Building calculated attributes before the source data is reliable. A sum rollup of deal values is useless if half your deals don't have a value filled in. I always audit the completeness of source attributes before setting up calculations. If fewer than 80% of records have the source attribute populated, fix that first.

Creating too many rollups too early. Each calculated attribute adds cognitive load to your workspace. Start with the three or four calculations your team actually needs for decision-making, and add more only when someone asks. I've seen workspaces with 15 rollup attributes on Companies where the team only ever looks at two of them.

Not documenting what the calculation does. Attio lets you add descriptions to attributes. Use this. Six months from now, nobody will remember whether "Pipeline Score" is a sum, an average, or a workflow-calculated composite. A one-line description prevents confusion and makes onboarding new team members easier.

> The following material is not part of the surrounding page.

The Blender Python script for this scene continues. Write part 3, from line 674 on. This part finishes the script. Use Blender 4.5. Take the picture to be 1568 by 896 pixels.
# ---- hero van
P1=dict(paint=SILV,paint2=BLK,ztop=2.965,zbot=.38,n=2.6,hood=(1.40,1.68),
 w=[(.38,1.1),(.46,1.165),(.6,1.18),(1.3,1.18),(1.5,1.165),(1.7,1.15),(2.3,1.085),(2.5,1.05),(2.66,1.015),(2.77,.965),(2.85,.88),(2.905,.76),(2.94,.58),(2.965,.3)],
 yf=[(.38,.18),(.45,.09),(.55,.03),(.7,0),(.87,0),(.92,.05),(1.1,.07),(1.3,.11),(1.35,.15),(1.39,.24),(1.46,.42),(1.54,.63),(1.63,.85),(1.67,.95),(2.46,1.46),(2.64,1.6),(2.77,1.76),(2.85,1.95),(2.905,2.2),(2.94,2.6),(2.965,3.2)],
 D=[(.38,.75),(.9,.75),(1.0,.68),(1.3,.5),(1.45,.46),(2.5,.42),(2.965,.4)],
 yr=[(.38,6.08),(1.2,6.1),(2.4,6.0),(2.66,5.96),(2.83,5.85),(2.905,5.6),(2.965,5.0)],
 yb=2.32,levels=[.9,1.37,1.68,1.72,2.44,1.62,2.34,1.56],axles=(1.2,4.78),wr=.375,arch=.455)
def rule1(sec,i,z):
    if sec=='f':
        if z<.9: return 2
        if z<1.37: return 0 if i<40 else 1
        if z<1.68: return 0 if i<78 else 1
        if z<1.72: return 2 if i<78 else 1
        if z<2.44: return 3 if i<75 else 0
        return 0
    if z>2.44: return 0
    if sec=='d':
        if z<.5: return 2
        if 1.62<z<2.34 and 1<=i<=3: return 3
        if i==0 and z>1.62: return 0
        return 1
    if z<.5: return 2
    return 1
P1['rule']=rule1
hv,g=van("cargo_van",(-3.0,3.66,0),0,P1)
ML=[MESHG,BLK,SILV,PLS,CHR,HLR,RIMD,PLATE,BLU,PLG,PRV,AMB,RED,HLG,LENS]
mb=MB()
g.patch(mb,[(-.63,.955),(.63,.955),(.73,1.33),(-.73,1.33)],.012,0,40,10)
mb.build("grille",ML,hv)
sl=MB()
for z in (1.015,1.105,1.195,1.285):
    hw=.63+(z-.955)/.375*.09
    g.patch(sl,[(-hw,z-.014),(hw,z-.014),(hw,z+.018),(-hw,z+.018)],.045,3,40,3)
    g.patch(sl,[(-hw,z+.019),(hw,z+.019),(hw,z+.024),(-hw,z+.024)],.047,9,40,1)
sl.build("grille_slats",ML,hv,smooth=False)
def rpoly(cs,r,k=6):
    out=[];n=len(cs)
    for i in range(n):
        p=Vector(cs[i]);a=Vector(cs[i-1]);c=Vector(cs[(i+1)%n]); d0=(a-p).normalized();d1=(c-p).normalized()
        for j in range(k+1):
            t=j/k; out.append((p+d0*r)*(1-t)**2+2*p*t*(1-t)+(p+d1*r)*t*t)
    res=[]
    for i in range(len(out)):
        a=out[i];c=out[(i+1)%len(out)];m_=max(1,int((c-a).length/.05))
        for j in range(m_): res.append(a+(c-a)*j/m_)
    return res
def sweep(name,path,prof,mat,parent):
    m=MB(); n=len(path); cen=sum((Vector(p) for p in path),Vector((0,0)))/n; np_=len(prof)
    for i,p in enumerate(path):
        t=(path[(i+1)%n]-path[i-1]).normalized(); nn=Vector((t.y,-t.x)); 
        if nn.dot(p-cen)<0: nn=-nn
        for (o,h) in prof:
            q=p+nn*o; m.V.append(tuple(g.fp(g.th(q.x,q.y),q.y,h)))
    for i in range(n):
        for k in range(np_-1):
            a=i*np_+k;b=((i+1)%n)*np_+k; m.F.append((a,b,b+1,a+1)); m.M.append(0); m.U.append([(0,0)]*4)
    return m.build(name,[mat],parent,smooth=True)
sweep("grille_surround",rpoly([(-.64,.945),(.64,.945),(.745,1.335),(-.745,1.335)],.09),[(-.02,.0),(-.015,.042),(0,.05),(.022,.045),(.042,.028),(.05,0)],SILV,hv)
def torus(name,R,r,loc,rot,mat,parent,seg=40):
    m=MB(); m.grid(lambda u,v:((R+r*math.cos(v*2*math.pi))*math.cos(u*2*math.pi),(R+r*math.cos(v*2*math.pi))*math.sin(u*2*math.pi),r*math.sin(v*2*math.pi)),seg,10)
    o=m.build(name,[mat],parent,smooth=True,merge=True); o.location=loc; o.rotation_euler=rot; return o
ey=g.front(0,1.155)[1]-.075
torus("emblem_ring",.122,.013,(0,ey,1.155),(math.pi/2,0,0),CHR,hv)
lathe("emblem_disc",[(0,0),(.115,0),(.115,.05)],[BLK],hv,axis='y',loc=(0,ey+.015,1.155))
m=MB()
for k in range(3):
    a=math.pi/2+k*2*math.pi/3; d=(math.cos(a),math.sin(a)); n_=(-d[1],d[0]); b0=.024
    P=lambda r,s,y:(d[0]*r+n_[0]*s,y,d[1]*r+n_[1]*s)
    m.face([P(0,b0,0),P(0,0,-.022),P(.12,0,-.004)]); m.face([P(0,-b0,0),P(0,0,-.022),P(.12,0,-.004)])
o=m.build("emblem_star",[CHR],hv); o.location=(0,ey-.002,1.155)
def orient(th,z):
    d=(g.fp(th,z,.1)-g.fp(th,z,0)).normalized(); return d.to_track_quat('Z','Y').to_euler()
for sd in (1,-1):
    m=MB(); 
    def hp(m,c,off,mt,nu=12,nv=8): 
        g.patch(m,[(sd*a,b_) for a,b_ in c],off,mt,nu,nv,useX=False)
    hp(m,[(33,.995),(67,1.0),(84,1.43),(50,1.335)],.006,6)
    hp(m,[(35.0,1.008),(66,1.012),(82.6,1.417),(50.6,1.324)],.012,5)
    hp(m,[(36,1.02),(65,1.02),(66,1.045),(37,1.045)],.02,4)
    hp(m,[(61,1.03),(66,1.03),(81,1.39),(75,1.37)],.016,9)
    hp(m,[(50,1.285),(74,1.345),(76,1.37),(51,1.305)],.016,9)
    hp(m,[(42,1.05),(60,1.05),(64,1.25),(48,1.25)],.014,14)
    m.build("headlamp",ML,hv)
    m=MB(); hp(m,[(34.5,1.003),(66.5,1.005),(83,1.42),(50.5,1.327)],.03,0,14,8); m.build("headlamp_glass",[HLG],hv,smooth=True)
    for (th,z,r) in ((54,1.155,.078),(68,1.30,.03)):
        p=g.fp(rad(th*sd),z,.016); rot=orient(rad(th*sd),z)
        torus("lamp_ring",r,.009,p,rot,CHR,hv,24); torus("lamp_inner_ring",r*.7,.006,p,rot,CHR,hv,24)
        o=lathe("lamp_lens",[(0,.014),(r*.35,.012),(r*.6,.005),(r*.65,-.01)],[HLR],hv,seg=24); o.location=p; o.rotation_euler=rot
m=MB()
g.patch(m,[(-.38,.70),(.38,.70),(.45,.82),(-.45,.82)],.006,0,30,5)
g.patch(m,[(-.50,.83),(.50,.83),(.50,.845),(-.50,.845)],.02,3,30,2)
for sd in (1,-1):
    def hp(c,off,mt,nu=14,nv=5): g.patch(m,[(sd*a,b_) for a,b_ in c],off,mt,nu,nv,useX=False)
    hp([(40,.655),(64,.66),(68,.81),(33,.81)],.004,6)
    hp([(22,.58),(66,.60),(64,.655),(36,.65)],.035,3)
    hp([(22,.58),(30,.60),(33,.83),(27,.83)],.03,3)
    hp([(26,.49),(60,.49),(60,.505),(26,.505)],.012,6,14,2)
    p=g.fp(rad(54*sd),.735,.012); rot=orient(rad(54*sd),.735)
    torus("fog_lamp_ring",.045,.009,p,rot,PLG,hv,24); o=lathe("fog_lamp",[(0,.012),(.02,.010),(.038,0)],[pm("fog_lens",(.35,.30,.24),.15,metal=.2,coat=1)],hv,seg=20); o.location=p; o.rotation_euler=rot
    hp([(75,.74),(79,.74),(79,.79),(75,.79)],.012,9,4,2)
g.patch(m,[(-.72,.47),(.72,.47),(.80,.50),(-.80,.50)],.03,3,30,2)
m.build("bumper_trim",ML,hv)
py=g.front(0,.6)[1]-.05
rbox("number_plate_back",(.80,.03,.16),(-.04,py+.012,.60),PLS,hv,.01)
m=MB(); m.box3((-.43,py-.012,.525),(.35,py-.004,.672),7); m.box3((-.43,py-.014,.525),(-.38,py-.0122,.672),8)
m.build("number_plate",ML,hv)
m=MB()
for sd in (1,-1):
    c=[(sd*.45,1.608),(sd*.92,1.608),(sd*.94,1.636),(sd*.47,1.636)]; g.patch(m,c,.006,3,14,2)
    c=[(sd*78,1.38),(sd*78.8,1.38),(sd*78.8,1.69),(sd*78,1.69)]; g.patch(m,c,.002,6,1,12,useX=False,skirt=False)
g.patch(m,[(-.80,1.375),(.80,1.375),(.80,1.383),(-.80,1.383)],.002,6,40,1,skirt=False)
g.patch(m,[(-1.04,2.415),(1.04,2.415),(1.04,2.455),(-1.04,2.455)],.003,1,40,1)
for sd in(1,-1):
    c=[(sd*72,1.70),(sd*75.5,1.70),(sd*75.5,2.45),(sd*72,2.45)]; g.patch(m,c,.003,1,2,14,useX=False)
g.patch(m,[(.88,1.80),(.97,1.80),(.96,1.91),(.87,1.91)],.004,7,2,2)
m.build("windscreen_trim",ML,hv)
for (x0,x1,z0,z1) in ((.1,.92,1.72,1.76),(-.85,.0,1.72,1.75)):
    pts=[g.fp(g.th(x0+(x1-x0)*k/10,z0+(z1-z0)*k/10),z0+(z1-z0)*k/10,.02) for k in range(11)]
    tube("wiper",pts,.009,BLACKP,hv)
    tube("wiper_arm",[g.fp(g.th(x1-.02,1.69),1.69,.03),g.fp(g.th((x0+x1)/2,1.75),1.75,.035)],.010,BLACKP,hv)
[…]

Ignoring the relationship chain. Rollup attributes only work across direct relationships. If you want to aggregate data that's two relationships deep (for example, summing deal values from Companies linked to a Fund), you'll need a workflow to bridge the gap. Plan your data model with this constraint in mind. I cover this in more detail in my guide on designing your Attio data model.

Keep your data clean first

The thing I emphasise with clients is that calculated attributes only work well when the underlying data is clean. A sum rollup of deal values is useless if half your deals don't have a value filled in. Get the foundational attributes right first, then layer on calculations. The payoff is that your reporting becomes automatic and your team spends less time on manual data entry. If you're tracking renewals, calculated attributes are especially useful for surfacing revenue at risk. See how to track customer renewals in Attio for specific patterns.

Before adding any calculated attribute, ask yourself: is the source data being entered consistently? If not, the calculated attribute will give you a false sense of accuracy. Fix the data entry problem first (with required fields, automations, or enrichment tools like Clay), then layer on the calculations.